Foi uma cena surreal, daquelas que a gente se pergunta em que mundo estamos: no dia 24 de novembro, 40 mulheres pedalavam juntas na avenida Paulista, quando um homem em uma moto as ataca com uma substância venenosa. Atordoadas e sem entender o ocorrido, as mulheres encostam suas bikes e pedem ajuda a policiais. A resposta de um dos policiais: "não tem nada em que eu possa ajudar", relatam as atacadas.
Realmente, minha gente! Em que mundo estamos? Um homem agride 40 mulheres e a polícia se nega a reagir… É o fim!
A situação foi despretensiosamente filmada por uma das ciclistas do Vespas —nome desse grupo de ciclistas feministas. Num primeiro momento, enquanto as 40 mulheres —ou as 40 vespas, como gostam de ser chamadas— estavam na metade da Paulista, o motoqueiro se aproxima e as observa. Sem notá-lo, elas fazem uma pausa de 5 minutos na calçada da avenida. O motoqueiro avança e desaparece.
Após retomarem a pedalada, já próximas ao fim da avenida, o motoqueiro as surpreende. Covardemente ele passa ligeiro em sua moto, lado-a-lado ao enxame, e com o braço direito esticado lança seu veneno contra as vespas.

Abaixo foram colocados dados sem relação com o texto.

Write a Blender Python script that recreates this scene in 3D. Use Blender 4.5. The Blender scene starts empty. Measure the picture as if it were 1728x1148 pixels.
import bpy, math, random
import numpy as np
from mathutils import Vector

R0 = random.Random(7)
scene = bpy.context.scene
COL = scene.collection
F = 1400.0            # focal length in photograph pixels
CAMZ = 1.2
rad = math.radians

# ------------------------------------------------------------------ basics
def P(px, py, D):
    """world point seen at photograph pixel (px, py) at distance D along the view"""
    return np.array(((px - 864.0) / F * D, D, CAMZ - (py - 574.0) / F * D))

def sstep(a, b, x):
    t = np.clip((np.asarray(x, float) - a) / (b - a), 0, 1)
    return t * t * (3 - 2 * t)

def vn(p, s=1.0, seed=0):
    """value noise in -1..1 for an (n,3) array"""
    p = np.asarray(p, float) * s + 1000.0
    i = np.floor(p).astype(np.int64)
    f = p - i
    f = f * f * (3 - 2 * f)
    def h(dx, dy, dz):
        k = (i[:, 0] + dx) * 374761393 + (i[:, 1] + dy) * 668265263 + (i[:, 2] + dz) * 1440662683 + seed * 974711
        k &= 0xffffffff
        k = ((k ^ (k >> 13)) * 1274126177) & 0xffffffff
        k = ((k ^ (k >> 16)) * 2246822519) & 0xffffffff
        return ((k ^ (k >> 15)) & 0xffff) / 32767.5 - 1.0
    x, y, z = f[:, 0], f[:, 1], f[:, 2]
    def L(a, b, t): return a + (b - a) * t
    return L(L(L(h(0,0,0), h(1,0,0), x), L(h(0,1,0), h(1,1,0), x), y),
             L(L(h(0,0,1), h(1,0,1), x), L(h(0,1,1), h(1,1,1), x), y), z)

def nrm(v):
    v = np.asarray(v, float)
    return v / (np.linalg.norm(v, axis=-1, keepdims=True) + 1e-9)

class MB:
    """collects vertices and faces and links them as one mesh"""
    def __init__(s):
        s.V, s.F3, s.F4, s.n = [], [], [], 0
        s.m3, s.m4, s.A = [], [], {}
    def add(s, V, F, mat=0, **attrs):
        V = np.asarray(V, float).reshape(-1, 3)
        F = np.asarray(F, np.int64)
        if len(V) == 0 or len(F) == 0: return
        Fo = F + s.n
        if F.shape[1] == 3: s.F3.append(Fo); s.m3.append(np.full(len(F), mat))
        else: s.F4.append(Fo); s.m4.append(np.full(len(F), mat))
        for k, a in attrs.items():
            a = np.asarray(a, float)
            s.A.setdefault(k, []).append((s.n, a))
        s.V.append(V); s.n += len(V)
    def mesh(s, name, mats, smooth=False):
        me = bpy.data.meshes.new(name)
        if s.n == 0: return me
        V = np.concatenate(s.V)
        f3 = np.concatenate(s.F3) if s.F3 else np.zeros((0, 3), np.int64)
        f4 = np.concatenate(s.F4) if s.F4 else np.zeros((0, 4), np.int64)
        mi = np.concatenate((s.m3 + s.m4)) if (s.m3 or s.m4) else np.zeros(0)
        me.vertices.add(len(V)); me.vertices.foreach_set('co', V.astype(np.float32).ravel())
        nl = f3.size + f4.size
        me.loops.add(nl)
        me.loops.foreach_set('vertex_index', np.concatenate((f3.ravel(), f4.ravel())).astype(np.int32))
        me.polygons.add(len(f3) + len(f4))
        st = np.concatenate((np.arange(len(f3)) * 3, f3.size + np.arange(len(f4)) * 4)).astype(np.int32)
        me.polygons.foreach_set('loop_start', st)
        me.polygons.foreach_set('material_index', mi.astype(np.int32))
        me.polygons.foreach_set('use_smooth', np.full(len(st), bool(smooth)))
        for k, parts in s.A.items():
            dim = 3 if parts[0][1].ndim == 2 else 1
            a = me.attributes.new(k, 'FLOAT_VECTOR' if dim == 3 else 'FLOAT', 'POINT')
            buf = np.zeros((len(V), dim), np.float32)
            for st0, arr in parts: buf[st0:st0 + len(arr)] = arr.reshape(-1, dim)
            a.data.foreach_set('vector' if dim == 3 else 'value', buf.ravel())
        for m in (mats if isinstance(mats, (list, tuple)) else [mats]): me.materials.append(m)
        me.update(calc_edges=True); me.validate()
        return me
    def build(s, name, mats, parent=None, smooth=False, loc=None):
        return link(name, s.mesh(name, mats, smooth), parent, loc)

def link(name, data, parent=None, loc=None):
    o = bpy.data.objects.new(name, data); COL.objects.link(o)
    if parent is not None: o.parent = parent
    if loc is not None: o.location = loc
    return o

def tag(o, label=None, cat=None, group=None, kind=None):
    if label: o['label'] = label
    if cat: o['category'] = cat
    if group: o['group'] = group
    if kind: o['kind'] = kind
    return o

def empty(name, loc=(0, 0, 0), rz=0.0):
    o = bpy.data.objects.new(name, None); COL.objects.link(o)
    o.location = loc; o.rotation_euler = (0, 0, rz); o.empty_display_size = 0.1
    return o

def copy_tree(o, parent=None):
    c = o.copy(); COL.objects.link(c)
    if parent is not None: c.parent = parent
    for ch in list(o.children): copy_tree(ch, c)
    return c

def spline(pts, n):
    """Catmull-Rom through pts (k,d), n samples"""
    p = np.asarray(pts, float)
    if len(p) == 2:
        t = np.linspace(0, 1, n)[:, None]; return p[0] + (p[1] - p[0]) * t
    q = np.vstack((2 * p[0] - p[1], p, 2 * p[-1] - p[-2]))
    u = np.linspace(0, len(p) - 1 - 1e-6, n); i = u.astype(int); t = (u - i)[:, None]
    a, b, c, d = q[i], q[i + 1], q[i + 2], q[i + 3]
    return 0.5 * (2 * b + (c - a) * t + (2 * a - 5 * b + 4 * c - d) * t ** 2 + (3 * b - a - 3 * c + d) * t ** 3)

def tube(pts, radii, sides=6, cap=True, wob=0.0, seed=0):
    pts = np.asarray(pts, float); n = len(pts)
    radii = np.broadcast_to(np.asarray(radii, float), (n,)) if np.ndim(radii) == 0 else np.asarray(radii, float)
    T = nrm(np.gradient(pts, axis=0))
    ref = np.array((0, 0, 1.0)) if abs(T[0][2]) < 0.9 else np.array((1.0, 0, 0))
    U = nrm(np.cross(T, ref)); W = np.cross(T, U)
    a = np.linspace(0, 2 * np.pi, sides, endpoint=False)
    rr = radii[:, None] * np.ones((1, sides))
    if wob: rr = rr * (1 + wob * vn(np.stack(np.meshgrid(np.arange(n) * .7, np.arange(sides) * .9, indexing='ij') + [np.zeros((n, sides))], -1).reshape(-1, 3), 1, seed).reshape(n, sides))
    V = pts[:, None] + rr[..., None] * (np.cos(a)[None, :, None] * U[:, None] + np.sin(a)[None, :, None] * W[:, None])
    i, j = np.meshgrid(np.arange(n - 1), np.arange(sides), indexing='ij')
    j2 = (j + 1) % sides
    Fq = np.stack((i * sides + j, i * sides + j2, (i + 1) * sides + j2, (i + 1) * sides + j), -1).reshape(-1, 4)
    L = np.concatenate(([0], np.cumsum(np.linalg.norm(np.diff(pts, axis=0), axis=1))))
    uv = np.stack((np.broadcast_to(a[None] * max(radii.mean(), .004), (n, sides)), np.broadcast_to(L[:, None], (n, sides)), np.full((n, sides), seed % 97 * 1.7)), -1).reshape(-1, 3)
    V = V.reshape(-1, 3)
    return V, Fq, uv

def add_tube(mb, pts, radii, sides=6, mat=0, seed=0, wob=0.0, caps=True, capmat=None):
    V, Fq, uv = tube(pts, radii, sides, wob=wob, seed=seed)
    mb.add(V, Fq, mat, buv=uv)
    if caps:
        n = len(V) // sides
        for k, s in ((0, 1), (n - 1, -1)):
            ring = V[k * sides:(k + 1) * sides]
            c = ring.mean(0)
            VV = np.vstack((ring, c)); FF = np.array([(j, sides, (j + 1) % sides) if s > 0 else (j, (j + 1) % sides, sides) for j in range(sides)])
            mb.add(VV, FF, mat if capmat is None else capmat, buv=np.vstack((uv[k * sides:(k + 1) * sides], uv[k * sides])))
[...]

Surreal!
Resultado: desnorteadas, as vespas vagueiam, tossem, coçam, ardem, ficam cegas momentaneamente e por pouco não perdem o controle das bikes em meio ao trânsito da movimentada avenida —sem contar o trauma psicológico e a sensação de que essa terrível misoginia tem origem num minguado mito, que porcamente ainda se replica.
Como disse Erika Sallum aqui neste blog, "não é nem um pouco fácil ser ciclista nesta cidade (e neste país). Muito menos quando quem está em cima da bike é uma mulher. Pior ainda se for negra, pobre, lésbica e/ou trans. Para conquistar nosso espaço, é preciso mais que força física para mover pedais: é preciso coragem, muita, muita coragem."
O grupo Vespas Bike Gang é aberto e gratuito, a única exigência é que a interessada pedale uma bicicleta e se identifique como mulher —ou seja, a exigência é ter coragem, muita, muita coragem! O lema delas é "QQR mina, QQR bike" (qualquer mina, qualquer bike).
Criado em 2018 por 6 amigas, e inicialmente chamado de Pedal das Minas, o grupo foi rebatizado quando o número de adeptas cresceu. "As vespas formam um enxame de mulheres diferentes querendo pedalar", diz uma delas.
Movimentos desse tipo são muito saudáveis à sociedade. Além de acolherem figuras que antes se sentiam reprimidas pelos costumes tradicionais (ou avessas a atual enxurrada de modismos digitais efêmeros), trazem à tona o verdadeiro debate político, aquele que nasce nas ruas, no convívio cara-a-cara, onde as telas não são protagonistas, mas ferramentas de uma vontade coletiva nascida do real.
Só assim, no debate político limpo, aberto e sem agressões, como o promovido pelo Vespas na última quarta-feira (1), uma semana após o ataque, é que esse mundo tem a chance de voltar ao normal.
Enquanto isso, aguardamos a ação da Polícia e do Estado na solução desse caso.
Descobrir quem é o agressor e ajustar a conduta omissa dos policiais são ações essenciais para garantir a segurança de minorias que, no cenário político atual, são alvos frequentes de grupos que se identificam com o discurso de intolerância e ódio, hoje abundando no poder.